For instance, after they dropped Songs of Innocence onto millions of iTunes users’ accounts, Bono argued that it was “a gift to people” who might see the opportunity to listen to free music and “choose to reach out toward it”. While acknowledging that critics might have labelled the entire move as an “overreach”, he doubled down, saying it was an ambitious way to try to reach people who might not already be fans of their music.
Elsewhere, Bono also addressed that strange period of time in the early 2000s when many people – fans included – thought they’d lost direction, both artistically and professionally. At the time, Bono was attempting to iron out many creases, many of which caused outsiders to wrongly assume they were becoming sell-outs, and not so much the poster of integrity they always claimed to be.
In the face of these claims, Bono did what he always did and reframed misinterpretations as them having their defining moment. Specifically, he clapped back at claims that their Super Bowl performance was one of these betrayals, arguing that it was actually their “Ed Sullivan moment”, just 25 years later. He also argued that rock music suffers from a “poverty of ambition”, alluding to the fact that, no matter what people say about U2, they’ll always go above and beyond.
With his strong opinions on what rock should or shouldn’t be, especially in the realm of authenticity, Bono will always come to any such discussion equipped with the necessary ammo, not just in terms of the genre itself and the contexts of U2’s broader legacy, but also when looking further afield at those who laid the groundwork for excellence in the first place.
For instance, like many, Bono regards Elvis Presley as the moment when it all began. Not only that, but he sees ‘The King’ as the one person who, quite literally, changed everything beyond the parameters of modern music itself. “Out of Tupelo, Mississippi, out of Memphis, Tennessee came this green, sharkskin-suited girl chaser, wearing eye shadow,” he once said, saying that Presley “had the whole lot; it’s all there in that elastic voice and body”.

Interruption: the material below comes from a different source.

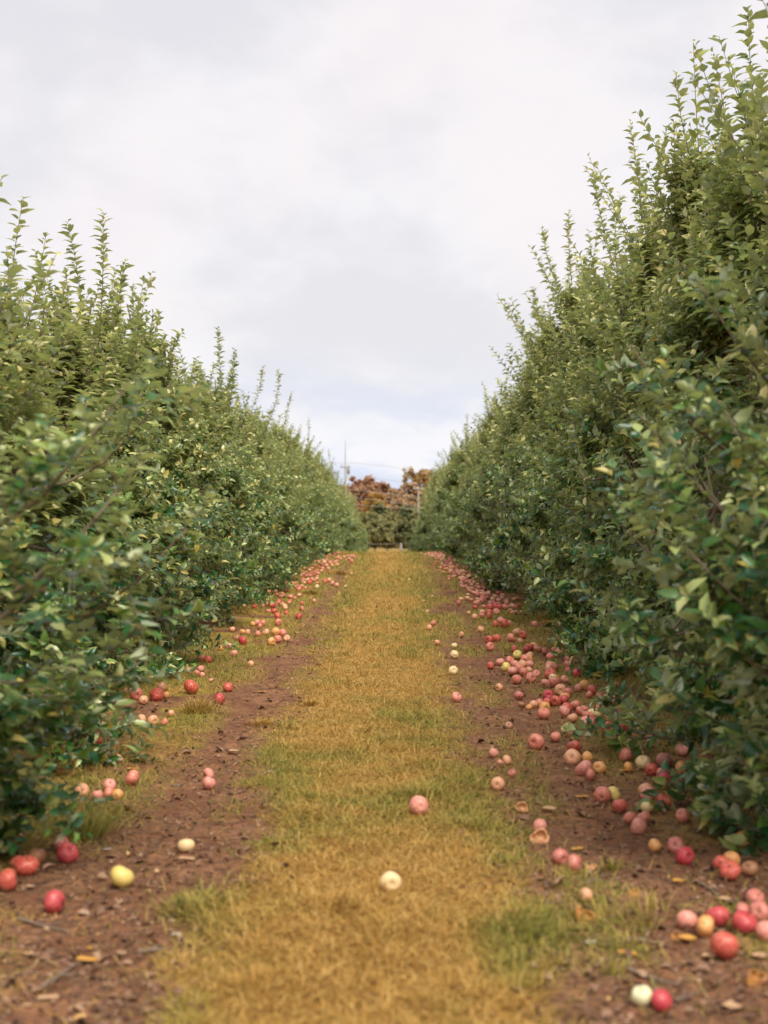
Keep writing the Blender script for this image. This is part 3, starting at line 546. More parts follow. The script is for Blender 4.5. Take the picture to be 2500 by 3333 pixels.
NAMED = [
 (z5(325, 1175, 140), 'crimson', 'crimson apple lying alone on the bare soil at lower left', GL),
 (z5(728, 1025, 140), 'yellow', 'yellow apple on the soil at lower left, the only yellow one there', GL),
 (z5(1115, 838, 95), 'cream', 'cream and pink apple showing its dark calyx at the left edge of the grass', GL),
 (z5(400, 885, 125), 'crimson', 'crimson apple touching a duller apple behind it on the left moss', GL),
 (z5(362, 825, 100), 'dusky', 'dull pink apple half hidden behind a crimson apple on the left moss', GL),
 (z5(155, 960, 140), 'red', 'large red and peach apple in front of two browned ones at the left edge', GL),
 (z5(218, 905, 100), 'brown', 'brown rotting apple behind the large red and peach one at left', GL),
 (z5(95, 935, 80), 'red', 'small red apple peeking out left of the large red and peach one', GL),
 (z5(40, 1045, 125), 'red', 'red-orange apple at the very left edge of the picture', GL),
 (z5(100, 795, 70), 'dusky', 'dull pink apple under the lowest leaves at the left edge', GL),
 (z5(590, 190, 88), 'red', 'dark red oblong apple with a yellow leaf touching its left end', GL),
 (z5(605, 118, 55), 'peach', 'peach apple half behind leaves above the dark red oblong apple', GL),
 (z5(1250, 408, 72), 'pink', 'rear one of the two touching pink apples on the left soil', GL),
 (z5(1252, 462, 76), 'pink', 'front one of the two touching pink apples on the left soil', GL),
 (z5(790, 430, 95), 'salmon', 'orange-pink apple lying under a bright yellow leaf beside the left tree', GL),
 (z5(655, 470, 75), 'pink', 'pink apple between the yellow leaf apple and the leafy skirt', GL),
 (z5(583, 535, 65), 'pink', 'pink apple left of an orange pair in the grass by the left tree', GL),
 (z5(655, 525, 78), 'salmon', 'salmon apple touching an orange one in the grass by the left tree', GL),
 (z5(700, 532, 68), 'orange', 'orange apple with dark calyx touching a salmon one by the left tree', GL),
 (z5(490, 505, 80), 'peach', 'peach apple among the leaves of the lowest left bough', GL),
 (z5(150, 510, 80), 'pink', 'pink apple seen through the leaves near the left edge', GL),
 (z5(845, 78, 60), 'peach', 'left one of the peach apples on the yellow moss by the left trees', GL),
 (z5(915, 85, 65), 'peach', 'middle and largest of the peach apples on the yellow moss', GL),
 (z5(985, 95, 45), 'salmon', 'right small apple beside the peach apples on the yellow moss', GL),
 (z5(1025, 42, 40), 'peach', 'small peach apple behind the group on the yellow moss', GL),
 (z5(712, 315, 50), 'peach', 'peach apple behind the leaves hanging over the left moss', GL),
 (z4(937, 1112, 74), 'red', 'largest red apple at the foot of the left tree, touching its leaves', GL),
 (z4(1118, 1112, 48), 'red', 'red and yellow apple on grass behind the lone red one at left', GL),
 (z4(1077, 1170, 56), 'crimson', 'lone bright red apple on the left soil in front of the trees', GL),
 (z4(668, 1145, 62), 'salmon', 'big salmon apple in the row of five under the dark hollow', GL),
 (z4(628, 1130, 42), 'peach', 'peach apple at the left end of the row under the dark hollow', GL),
 (z4(768, 1150, 66), 'red', 'big red-pink apple in the row under the dark hollow', GL),
 (z4(703, 1176, 45), 'peach', 'small peach apple in front of the row under the dark hollow', GL),
 (z4(795, 1112, 50), 'brown', 'brownish apple at the back of the row under the dark hollow', GL),
 (z4(815, 1152, 36), 'orange', 'orange apple at the right end of the row under the dark hollow', GL),
 (z4(1147, 948, 38), 'pink', 'pink apple on soil by the left trees, nearer of a pair', GL),
 (z4(1122, 910, 35), 'pink', 'pink apple against the left leaves, farther of a pair', GL),
 (z4(1230, 998, 32), 'peach', 'small peach apple alone on the left soil', GL),
 (z4(1190, 884, 42), 'crimson', 'dark crimson apple at the left end of the mid-distance cluster', GL),
 (z4(1160, 868, 32), 'brown', 'brownish apple behind the dark crimson apple', GL),
 (z4(1330, 888, 40), 'orange', 'orange apple at the front of the seven-apple cluster on the left soil', GL),
 (z4(1362, 876, 38), 'salmon', 'salmon apple in the middle front of the seven-apple cluster', GL),
 (z4(1408, 873, 34), 'peach', 'peach apple at the right end of the seven-apple cluster', GL),
 (z4(1305, 843, 38), 'peach', 'peach apple at the left rear of the seven-apple cluster', GL),
 (z4(1353, 843, 42), 'orange', 'orange apple at the rear centre of the seven-apple cluster', GL),
 (z4(1388, 845, 38), 'salmon', 'salmon apple at the right rear of the seven-apple cluster', GL),
 (z4(1265, 850, 32), 'salmon', 'salmon apple left of the seven-apple cluster', GL),
 (z4(1365, 793, 36), 'salmon', 'salmon apple just behind the seven-apple cluster', GL),
 (z4(1363, 762, 36), 'red', 'red apple behind the salmon one near the left leaves', GL),
 (z4(1334, 706, 38), 'crimson', 'dark crimson apple against the far left leaves', GL),
 (z4(1468, 766, 33), 'crimson', 'single crimson apple out on the far left soil', GL),
 (z4(1482, 702, 25), 'red', 'red apple, rear of a pair on the far left soil', GL),
 (z4(1482, 726, 25), 'salmon', 'salmon apple, front of a pair on the far left soil', GL),
 (z7(1400-495, 1555, 122), 'pale', 'pale greenish cream apple beside a crimson one at the bottom right', GR),
 (z7(1022, 1580, 132), 'crimson', 'crimson apple touching the pale greenish one at the bottom right', GR),
 (z7(1395, 1250, 165), 'red', 'largest red-orange apple, front of the lower right cluster', GR),
 (z7(1280, 1132, 128), 'orange', 'yellow-orange apple in the lower right cluster', GR),
 (z7(1355, 1078, 140), 'crimson', 'crimson apple behind the yellow-orange one at lower right', GR),
 (z7(1172, 1100, 118), 'pink', 'pink and peach apple at the left end of the lower right cluster', GR),
 (z7(1518, 1112, 145), 'crimson', 'magenta-crimson apple right of the lower right cluster', GR),
 (z7(1510, 1050, 105), 'dusky', 'dull pink apple behind the magenta-crimson one', GR),
 (z7(1610, 1050, 125), 'dusky', 'bloomy pink apple near the right edge, behind the magenta-crimson one', GR),
 (z7(1578, 965, 108), 'dusky', 'dusky red apple at the back of the right edge cluster', GR),
 (z7(1645, 1165, 118), 'pink', 'pink apple cut by the right edge of the picture', GR),
 (z7(1430, 798, 120), 'red', 'red apple in front of an orange one under the right tree', GR),
 (z7(1438, 735, 98), 'orange', 'orange apple behind a red one under the right tree', GR),
 (z7(1375, 755, 90), 'red', 'red apple left of the orange one under the right tree', GR),
 (z7(1550, 790, 98), 'brown', 'browned apple under the leaves at the right edge', GR),
 (z7(1158, 712, 108), 'crimson', 'bright crimson apple on open soil near the right tree', GR),
 (z7(1105, 650, 98), 'dusky', 'dull pink apple behind the bright crimson one', GR),
 (z7(980, 650, 82), 'orange', 'broken orange-red apple left of the bright crimson one', GR),
 (z7(885, 535, 98), 'pink', 'pink-red apple with a dark split, front of a trio on the right', GR),
 (z7(915, 482, 82), 'salmon', 'salmon apple at the back of the trio on the right', GR),
 (z7(830, 485, 76), 'salmon', 'salmon apple at the left of the trio on the right', GR),
 (z7(770, 412, 84), 'red', 'red apple lying alone between two groups on the right soil', GR),
 (z7(666, 347, 100), 'salmon', 'orange-pink apple with a dark calyx hole facing the camera', GR),
 (z7(735, 340, 90), 'yellow', 'dull yellow apple touching the one with the dark calyx hole', GR),
 (z7(938, 342, 88), 'pink', 'smooth pink apple at the back left of the heap under the right bough', GR),
 (z7(1030, 385, 96), 'red', 'red-pink apple with a yellow tip in the heap under the right bough', GR),
 (z7(932, 420, 72), 'cream', 'cream-yellow apple in the heap under the right bough', GR),
 (z7(885, 415, 52), 'brown', 'small brown apple at the left of the heap under the right bough', GR),
 (z7(1015, 290, 66), 'red', 'red apple at the very back of the heap under the right bough', GR),
 (z7(1150, 470, 82), 'salmon', 'salmon apple half covered by leaves right of the heap', GR),
 (z7(960, 195, 76), 'red', 'red apple, left of a pair below the right leaves', GR),
 (z7(1020, 215, 62), 'salmon', 'salmon apple, right of a pair below the right leaves', GR),
 (z7(820, 180, 60), 'orange', 'orange apple by the right leaves above a yellow leaf', GR),
 (z7(555, 187, 102), 'pink', 'large pale pink apple, front of the five-apple group on the right', GR),
 (z7(648, 185, 78), 'orange', 'orange apple, right end of the five-apple group', GR),
 (z7(595, 224, 66), 'salmon', 'small salmon apple, nearest of the five-apple group', GR),
 (z7(572, 122, 70), 'orange', 'orange apple, upper right of the five-apple group', GR),
 (z7(485, 122, 96), 'peach', 'ribbed peach apple, left of the five-apple group', GR),
 (z7(497, 60, 82), 'red', 'red apple behind the ribbed peach one', GR),
 (z7(270, 28, 96), 'salmon', 'salmon-red apple alone at the right edge of the grass', GR),
 (z7(800, 20, 55), 'orange', 'orange apple tucked under the right leaves, behind the five-apple group', GR),
 (z7(890, 100, 46), 'peach', 'small peach apple in shade right of the five-apple group', GR),
 (z7(38, 280, 80), 'peach', 'peach apple in the green grass at right, nearest of four', GR),
 (z7(92, 140, 62), 'peach', 'peach apple with dark calyx in the grass at right', GR),
 (z7(52, 152, 40), 'pink', 'small pink apple touching the peach one with dark calyx', GR),
 (z7(15, 95, 58), 'pink', 'pink apple in the green grass at right, farthest of four', GR),
 (z7(123, 218, 52), 'dusky', 'dull pinkish apple at the grass edge at right', GR),
 (z7(290, 537, 86), 'pink', 'pink apple behind the crumpled peach one at the right grass edge', GR),
 (z7(410, 718, 98), 'dusky', 'left one of two dull peach apples at the right grass edge', GR),
 (z7(500, 757, 102), 'dusky', 'right one of two dull peach apples at the right grass edge', GR),
 (z7(568, 950, 86), 'peach', 'small shrivelled peach apple above the orange rotten core', GR),
 (z7(1580, 270, 60), 'red', 'red apple glimpsed deep in the right foliage', GR),
 (z7(1440, 455, 55), 'red', 'red apple glimpsed low behind the right leaves', GR),
 ((1364, 2625, 61), 'pink', 'pale pink apple in the middle of the aisle before a dark tuft', 'fallen apples out on the grass'),
 ((1271, 2872, 66), 'cream', 'cream apple sunk in the golden grass mid aisle', 'fallen apples out on the grass'),
]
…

“This was punk rock. This was revolt,” he continued, saying that everyone witnessed the course of music history in just one figure, the celebratory moments as well as the controversies. Which, as we’ve seen, is something he can likely relate to – especially when certain scenarios, performances, or sounds become mistaken for something else.
That, in itself, is what legends like Presley do: they challenge, or, as Bono concluded, “The more he fell to Earth, the more godlike he became.”